#### [Problem]
Tell how many lines in the data below hold the string "scene"; give nothing but the number.
□ □ □
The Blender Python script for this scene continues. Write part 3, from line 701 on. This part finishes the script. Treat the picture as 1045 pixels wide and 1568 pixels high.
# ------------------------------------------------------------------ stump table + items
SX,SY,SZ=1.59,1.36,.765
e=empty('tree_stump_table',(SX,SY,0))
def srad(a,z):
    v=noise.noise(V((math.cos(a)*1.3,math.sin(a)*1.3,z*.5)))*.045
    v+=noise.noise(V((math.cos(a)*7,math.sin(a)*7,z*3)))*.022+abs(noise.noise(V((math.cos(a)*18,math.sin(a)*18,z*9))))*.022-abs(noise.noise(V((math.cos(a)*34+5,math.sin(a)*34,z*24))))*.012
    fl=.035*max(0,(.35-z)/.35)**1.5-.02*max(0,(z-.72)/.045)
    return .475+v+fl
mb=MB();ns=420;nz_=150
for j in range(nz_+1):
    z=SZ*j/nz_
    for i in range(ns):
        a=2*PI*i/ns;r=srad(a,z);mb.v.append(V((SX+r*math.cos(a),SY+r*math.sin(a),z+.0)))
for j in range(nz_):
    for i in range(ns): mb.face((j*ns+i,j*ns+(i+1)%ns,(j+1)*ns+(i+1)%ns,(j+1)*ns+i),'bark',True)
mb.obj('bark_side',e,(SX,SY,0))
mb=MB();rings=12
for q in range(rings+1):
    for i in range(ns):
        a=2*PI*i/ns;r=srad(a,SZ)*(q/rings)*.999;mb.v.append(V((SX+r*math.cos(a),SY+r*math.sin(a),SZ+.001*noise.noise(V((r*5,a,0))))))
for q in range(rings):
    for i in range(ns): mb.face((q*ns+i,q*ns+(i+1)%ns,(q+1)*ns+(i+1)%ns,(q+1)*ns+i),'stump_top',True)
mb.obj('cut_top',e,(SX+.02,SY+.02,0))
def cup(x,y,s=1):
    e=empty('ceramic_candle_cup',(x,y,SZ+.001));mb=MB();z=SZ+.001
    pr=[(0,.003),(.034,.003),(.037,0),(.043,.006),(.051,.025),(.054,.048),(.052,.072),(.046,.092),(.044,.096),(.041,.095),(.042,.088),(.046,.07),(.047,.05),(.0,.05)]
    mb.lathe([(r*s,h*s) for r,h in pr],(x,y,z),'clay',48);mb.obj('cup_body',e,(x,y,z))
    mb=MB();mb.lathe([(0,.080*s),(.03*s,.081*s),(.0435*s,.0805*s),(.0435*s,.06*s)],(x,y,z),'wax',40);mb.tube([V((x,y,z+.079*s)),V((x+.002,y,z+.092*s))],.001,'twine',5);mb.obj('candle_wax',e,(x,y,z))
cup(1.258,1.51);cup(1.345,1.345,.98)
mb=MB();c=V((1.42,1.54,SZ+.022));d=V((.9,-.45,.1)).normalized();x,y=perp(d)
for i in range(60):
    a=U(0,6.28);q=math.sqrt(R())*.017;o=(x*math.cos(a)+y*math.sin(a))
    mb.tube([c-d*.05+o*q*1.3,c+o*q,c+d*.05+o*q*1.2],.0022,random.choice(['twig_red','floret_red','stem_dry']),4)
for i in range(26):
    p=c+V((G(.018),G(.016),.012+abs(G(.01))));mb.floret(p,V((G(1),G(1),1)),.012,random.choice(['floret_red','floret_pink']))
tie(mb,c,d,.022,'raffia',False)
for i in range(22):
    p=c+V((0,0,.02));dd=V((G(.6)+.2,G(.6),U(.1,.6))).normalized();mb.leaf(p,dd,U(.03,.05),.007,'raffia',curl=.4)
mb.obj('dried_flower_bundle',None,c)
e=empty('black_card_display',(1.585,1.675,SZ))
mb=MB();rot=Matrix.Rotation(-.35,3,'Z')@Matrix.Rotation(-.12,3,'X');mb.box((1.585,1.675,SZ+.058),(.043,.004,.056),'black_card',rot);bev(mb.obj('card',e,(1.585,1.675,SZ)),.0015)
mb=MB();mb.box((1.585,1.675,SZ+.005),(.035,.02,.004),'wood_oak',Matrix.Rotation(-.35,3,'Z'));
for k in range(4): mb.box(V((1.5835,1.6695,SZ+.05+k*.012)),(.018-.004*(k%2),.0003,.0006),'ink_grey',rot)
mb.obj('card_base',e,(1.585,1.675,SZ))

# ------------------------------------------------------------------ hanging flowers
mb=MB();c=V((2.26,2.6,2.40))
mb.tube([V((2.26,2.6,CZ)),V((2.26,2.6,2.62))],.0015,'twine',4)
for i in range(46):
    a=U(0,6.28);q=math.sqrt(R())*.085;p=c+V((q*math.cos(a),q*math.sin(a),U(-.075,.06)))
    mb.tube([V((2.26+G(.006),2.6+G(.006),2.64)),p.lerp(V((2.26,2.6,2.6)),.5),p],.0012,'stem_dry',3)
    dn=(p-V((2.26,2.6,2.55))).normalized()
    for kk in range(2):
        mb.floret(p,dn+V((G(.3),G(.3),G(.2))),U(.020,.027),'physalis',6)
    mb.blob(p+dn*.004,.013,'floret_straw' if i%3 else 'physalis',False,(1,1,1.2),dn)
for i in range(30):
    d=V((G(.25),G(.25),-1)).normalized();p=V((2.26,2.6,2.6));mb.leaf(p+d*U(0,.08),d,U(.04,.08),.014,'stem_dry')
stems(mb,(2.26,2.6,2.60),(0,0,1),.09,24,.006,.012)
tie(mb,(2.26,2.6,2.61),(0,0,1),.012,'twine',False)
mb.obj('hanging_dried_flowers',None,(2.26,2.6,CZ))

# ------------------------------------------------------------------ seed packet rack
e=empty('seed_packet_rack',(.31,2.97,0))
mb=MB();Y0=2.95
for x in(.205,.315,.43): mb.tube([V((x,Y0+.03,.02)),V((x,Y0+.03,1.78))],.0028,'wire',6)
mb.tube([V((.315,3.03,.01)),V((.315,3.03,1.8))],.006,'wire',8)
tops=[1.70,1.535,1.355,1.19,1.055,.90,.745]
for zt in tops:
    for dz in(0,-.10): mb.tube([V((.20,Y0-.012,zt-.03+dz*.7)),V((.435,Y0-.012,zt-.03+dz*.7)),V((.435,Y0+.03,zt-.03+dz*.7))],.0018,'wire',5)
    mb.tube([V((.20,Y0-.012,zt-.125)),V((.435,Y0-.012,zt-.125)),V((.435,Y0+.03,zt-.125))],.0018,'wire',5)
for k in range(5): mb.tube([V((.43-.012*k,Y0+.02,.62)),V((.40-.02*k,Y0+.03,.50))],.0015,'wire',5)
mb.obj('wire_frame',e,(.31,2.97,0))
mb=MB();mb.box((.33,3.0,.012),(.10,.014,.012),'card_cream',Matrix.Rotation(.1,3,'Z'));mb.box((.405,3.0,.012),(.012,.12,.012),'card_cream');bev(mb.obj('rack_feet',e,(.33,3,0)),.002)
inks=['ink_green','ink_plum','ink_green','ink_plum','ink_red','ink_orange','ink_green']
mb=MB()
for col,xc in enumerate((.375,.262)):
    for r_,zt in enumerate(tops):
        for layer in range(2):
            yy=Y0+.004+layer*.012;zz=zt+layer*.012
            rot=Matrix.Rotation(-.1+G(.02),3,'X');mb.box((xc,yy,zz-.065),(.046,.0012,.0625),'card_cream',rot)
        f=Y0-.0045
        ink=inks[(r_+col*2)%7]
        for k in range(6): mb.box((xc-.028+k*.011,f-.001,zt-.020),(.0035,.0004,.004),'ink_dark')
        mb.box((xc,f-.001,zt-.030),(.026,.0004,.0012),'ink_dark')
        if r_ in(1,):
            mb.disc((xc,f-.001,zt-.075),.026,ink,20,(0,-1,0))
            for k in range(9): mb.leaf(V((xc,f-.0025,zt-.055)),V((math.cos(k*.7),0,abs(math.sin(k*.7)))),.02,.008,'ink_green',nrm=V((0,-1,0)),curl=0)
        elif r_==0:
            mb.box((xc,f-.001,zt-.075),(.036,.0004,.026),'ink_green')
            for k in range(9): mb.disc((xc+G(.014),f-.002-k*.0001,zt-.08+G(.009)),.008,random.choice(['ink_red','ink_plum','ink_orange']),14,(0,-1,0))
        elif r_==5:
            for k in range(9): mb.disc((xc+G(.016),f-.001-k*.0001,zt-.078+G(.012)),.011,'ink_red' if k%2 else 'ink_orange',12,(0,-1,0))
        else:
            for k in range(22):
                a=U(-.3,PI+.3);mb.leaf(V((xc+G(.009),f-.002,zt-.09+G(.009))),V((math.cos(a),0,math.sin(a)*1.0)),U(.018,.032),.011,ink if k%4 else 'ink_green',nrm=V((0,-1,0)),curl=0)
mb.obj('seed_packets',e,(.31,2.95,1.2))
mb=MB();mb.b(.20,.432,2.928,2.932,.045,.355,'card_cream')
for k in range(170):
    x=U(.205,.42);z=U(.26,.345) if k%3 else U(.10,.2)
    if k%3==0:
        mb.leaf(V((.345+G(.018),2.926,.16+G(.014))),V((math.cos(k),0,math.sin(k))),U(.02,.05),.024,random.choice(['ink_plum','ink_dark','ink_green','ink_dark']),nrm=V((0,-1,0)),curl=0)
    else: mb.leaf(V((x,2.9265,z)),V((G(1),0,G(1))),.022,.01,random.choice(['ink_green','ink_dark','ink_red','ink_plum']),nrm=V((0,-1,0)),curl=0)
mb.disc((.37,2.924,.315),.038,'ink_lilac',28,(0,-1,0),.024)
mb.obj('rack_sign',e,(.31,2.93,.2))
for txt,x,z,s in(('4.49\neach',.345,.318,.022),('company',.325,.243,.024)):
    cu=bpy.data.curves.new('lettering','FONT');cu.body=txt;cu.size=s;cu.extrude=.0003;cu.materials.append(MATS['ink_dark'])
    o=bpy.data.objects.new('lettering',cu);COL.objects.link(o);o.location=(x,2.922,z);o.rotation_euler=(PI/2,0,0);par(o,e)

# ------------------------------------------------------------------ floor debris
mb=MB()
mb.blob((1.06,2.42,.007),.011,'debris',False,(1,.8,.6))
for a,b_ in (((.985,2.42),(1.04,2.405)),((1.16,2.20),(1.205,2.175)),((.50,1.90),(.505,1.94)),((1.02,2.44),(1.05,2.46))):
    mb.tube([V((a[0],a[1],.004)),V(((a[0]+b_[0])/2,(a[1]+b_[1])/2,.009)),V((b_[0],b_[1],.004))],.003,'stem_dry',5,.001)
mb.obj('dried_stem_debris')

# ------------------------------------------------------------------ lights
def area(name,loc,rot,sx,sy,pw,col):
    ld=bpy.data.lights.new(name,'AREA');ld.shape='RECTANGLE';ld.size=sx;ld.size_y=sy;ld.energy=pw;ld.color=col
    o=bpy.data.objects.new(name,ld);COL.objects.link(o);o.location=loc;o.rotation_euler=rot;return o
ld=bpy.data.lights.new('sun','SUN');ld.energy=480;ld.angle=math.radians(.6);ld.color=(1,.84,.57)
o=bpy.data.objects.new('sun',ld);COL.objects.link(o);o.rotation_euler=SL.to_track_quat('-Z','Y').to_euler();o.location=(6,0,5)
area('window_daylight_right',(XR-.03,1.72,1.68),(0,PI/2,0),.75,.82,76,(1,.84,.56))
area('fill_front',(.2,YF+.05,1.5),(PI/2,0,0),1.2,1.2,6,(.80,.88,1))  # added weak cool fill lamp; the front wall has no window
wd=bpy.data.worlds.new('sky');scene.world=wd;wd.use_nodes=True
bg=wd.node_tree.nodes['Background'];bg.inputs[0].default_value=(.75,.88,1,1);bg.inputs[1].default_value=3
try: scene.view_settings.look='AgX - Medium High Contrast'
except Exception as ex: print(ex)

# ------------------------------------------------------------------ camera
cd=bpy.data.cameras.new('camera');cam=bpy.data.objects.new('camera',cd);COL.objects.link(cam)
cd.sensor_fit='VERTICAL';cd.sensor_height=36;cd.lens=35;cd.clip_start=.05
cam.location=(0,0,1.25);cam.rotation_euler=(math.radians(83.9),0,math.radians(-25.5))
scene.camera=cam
□ □ □
#### [Exercise output]
4